Conservative leader Pierre Poilievre says he and his party will vote against the Liberal government’s capital-gains tax increase when it is put to a vote Tuesday afternoon.

Finance Minister and Deputy Prime Minister Chrystia Freeland introduced the ways and means motion on Monday and it is scheduled to be voted on by MPs shortly after Question Period.

The NDP has pledged to support the motion, which means it will pass.

Mr. Poilievre issued a statement shortly before the vote, announcing that his party will oppose the motion. The statement criticized Prime Minister Justin Trudeau’s economic record and pledged that a Conservative government will name a tax reform task force to design a “Bring it Home Tax Cut.”

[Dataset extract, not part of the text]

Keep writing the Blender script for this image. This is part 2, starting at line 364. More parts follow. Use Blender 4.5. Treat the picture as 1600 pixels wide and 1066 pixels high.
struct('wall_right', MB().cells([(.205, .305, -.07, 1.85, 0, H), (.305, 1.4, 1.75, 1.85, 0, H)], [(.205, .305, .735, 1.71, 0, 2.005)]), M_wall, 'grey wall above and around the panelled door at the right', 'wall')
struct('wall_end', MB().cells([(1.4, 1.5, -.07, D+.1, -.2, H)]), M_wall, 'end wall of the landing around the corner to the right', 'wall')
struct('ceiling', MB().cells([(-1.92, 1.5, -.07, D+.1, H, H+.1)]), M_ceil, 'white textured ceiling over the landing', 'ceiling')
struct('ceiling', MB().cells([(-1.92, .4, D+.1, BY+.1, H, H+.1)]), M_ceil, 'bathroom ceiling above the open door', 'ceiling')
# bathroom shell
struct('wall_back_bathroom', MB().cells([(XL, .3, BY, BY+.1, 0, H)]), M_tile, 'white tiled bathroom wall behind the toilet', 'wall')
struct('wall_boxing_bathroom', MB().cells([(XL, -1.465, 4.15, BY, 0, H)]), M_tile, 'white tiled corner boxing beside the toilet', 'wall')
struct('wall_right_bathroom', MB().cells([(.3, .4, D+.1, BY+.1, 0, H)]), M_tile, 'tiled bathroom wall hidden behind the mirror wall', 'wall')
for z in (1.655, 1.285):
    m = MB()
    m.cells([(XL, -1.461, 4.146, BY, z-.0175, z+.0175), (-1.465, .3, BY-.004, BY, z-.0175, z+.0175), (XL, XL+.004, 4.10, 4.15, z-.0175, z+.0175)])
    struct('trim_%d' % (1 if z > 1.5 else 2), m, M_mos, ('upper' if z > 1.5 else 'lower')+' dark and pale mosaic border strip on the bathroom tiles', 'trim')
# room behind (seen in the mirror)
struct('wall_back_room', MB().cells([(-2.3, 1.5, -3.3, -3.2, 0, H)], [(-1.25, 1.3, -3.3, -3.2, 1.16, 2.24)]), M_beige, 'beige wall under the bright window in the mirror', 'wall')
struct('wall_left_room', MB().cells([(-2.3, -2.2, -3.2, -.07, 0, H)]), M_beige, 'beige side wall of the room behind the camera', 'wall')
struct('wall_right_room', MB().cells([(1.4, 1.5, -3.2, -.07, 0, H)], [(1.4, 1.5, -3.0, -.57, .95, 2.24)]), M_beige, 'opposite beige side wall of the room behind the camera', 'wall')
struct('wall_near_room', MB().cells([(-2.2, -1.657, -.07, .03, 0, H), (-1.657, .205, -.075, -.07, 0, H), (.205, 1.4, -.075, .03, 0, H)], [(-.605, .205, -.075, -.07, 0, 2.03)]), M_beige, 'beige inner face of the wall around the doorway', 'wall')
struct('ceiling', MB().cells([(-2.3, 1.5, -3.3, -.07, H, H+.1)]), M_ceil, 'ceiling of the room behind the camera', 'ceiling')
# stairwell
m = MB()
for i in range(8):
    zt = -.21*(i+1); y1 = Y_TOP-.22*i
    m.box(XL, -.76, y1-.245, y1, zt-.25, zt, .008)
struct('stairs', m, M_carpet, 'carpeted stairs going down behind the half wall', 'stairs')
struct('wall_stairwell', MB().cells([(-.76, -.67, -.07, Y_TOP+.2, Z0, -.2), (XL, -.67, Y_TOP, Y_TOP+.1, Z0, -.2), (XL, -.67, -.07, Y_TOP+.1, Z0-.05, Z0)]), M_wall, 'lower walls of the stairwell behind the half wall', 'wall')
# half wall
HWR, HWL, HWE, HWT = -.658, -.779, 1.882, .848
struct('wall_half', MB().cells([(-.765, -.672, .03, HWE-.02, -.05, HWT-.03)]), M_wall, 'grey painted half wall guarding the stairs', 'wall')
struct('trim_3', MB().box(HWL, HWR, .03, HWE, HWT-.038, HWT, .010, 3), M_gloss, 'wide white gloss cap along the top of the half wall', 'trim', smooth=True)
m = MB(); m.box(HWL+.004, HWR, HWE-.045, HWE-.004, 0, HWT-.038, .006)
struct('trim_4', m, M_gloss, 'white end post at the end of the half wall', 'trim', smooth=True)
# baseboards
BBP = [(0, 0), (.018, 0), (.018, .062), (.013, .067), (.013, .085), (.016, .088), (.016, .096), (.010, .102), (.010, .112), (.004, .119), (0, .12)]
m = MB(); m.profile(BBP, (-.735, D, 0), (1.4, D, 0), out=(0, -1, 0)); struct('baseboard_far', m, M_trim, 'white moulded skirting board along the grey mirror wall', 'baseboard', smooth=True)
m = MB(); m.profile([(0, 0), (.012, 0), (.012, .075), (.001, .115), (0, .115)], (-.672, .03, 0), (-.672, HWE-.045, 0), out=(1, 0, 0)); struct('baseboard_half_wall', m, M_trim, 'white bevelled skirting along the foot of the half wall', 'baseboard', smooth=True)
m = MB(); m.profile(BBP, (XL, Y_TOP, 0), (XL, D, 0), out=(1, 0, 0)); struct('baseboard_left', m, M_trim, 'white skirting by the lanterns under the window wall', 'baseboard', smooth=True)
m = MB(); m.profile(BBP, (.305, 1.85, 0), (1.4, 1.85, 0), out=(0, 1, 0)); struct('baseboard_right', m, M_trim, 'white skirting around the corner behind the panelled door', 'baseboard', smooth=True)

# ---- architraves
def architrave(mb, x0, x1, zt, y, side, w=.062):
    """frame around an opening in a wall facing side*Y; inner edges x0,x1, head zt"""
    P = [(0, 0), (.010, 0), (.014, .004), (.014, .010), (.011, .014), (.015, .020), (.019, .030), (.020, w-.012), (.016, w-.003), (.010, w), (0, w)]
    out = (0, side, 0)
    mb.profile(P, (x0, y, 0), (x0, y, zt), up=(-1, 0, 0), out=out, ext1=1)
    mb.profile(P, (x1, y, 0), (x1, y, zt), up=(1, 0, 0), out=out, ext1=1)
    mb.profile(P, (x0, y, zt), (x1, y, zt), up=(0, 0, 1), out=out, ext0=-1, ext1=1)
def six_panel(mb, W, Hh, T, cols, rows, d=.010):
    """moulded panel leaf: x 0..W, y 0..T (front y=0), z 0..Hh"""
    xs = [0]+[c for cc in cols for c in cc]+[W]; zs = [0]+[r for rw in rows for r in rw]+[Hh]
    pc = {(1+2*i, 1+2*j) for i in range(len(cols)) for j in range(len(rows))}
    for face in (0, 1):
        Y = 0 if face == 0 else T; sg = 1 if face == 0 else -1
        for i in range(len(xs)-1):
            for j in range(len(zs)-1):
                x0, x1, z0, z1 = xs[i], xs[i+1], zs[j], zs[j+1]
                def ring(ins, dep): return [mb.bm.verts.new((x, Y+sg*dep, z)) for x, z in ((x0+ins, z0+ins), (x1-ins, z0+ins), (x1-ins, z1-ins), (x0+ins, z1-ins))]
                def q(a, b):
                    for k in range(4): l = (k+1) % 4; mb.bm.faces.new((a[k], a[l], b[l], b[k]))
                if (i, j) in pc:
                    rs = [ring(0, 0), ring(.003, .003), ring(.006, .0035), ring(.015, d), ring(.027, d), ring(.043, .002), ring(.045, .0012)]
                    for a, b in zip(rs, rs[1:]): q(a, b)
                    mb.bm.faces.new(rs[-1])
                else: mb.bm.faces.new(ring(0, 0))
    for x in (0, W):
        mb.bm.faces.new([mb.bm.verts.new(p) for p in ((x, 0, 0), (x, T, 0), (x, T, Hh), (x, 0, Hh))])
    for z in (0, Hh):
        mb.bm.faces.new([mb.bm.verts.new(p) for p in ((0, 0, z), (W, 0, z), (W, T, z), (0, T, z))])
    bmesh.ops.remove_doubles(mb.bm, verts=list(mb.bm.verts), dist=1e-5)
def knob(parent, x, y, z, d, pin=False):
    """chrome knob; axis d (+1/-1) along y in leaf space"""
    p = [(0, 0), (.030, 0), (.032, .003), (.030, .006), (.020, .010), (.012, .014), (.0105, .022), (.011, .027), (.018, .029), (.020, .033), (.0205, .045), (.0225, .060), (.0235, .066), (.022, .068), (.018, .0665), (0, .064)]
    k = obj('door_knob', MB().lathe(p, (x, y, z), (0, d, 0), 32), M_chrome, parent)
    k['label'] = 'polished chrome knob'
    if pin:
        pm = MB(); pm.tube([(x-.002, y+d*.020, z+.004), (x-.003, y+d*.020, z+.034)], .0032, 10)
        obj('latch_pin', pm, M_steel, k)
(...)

“Trudeau is hiking taxes on homebuilding during a housing shortage. He is raising taxes on doctors during a doctor shortage. He’s hiking taxes again on farmers during a food cost crisis. And he’s hiking taxes on small business while Canadians’ paycheques are shrinking. This job-killing Trudeau tax will drive billions of dollars of machines, technology, business and paycheques out of our country,” he said.

The ways and means motion has 56 numbered pages and is written in the form of draft legislation, providing tax practitioners with the details of the tax change. It will be followed up with further information in the summer and legislation in the fall.

The motion states that as of June 25, the capital gains inclusion rate – the portion on which tax is paid – will rise to two-thirds from one-half on capital gains realized by companies. The increase will also apply to individuals, but only on capital gains above $250,000.

The move has significant implications for Ottawa’s bottom line, with the government saying it will raise $19.4-billion over five years federally and a further $11.6-billion for the provinces and territories.

The tax change was first announced in Ms. Freeland’s April budget, but it was not included in Bill C-69, a government bill introduced last month to implement parts of the budget.

By introducing the capital gains change as a stand-alone motion, the government forced the Conservatives to take a clear position on that single issue.

In his statement, Mr. Poilievre said his proposed task force would include entrepreneurs, inventors, farmers and workers “but no lobbyists.”

He said the goals will include “lower taxes on work, hiring and making stuff,” reducing the share of taxes paid by the poor and middle class “while cutting tax-funded corporate welfare and cracking down on overseas tax havens.” A third element pledges to simplify tax rules.